US-Präsident Barack Obama zeigte sich hingegen wenig beeindruckt von den Drohungen: "Mein Rat ist: Gehen Sie ohne Angst ins Kino." Vorerst seien die Drohungen nicht glaubwürdig, deutete er am Abend in einem Interview von „ABC News“ an.

Diese Hacker stecken hinter der Drohung

Eine Hackergruppe namens „Guardians of Peace“ hat sich zu den Angriffen bekannt und gefordert, den Film „The Interview“ zu stoppen. US-Behörden vermuten hinter der Cyberattacke Hacker im Auftrag Nordkoreas. Man sei von offizieller Seite in Washington zu dem Schluss gekommen, dass Nordkorea bei dem Eindringen in Rechnern von Sony Pictures „eine zentrale Rolle gespielt“ habe, berichtete die „New York Times“ unter Berufung auf nicht namentlich genannte Regierungsvertreter. Ermittler seien sich „zu 99 Prozent sicher“, dass die Hacker im Auftrag der nordkoreanischen Regierung gearbeitet hätten, berichtete auch die „Washington Post“.

Nordkorea bestritt jedoch, an der Attacke beteiligt gewesen zu sein. Bereits im Juli hatte sich Nordkorea wegen des Films bei der UNO beschwert. Einen Film über die Ermordung eines amtierenden Staatschefs zu produzieren und zu veröffentlichen sei nicht nur eine "Kriegshandlung" sondern auch eine "unverhohlene Unterstützung von Terrorismus", erboste sich Pjöngjang damals.

Half ein Sony-Insider?

Möglicherweise hatten die Hacker auch Hilfe von einem Sony-Insider. Die Ermittler gehen unter anderem einer Theorie nach, nach der ein ehemaliger Mitarbeiter des Konzerns sein Spezial-Wissen weitergab, um sich zu rächen.

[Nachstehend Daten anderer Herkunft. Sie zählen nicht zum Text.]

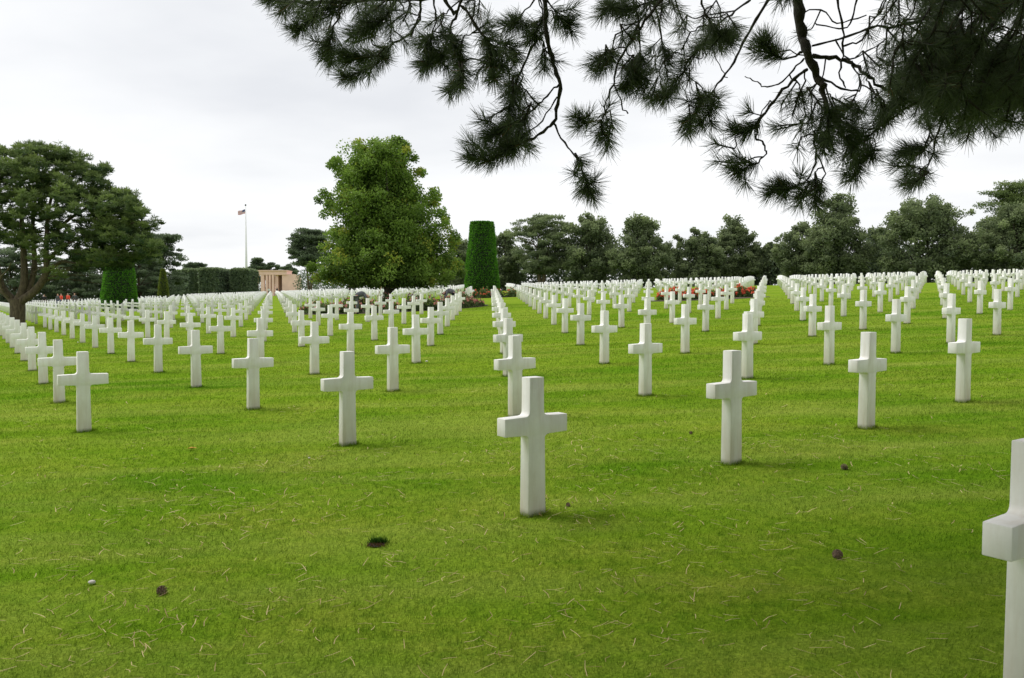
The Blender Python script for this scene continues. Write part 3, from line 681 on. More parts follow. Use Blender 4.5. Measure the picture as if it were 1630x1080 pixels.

Die Regierung sei sich noch nicht über eine Reaktion auf den mutmaßlichen „Cyber-Terrorangriff“ einig, so die „New York Times“. Eine offizielle Erklärung der Behörden wurde für Donnerstag erwartet. Die Regierung wäge eine Reihe von Optionen ab, sagte die Sprecherin des Nationalen Sicherheitsrats, Bernadette Meehan, der Zeitung.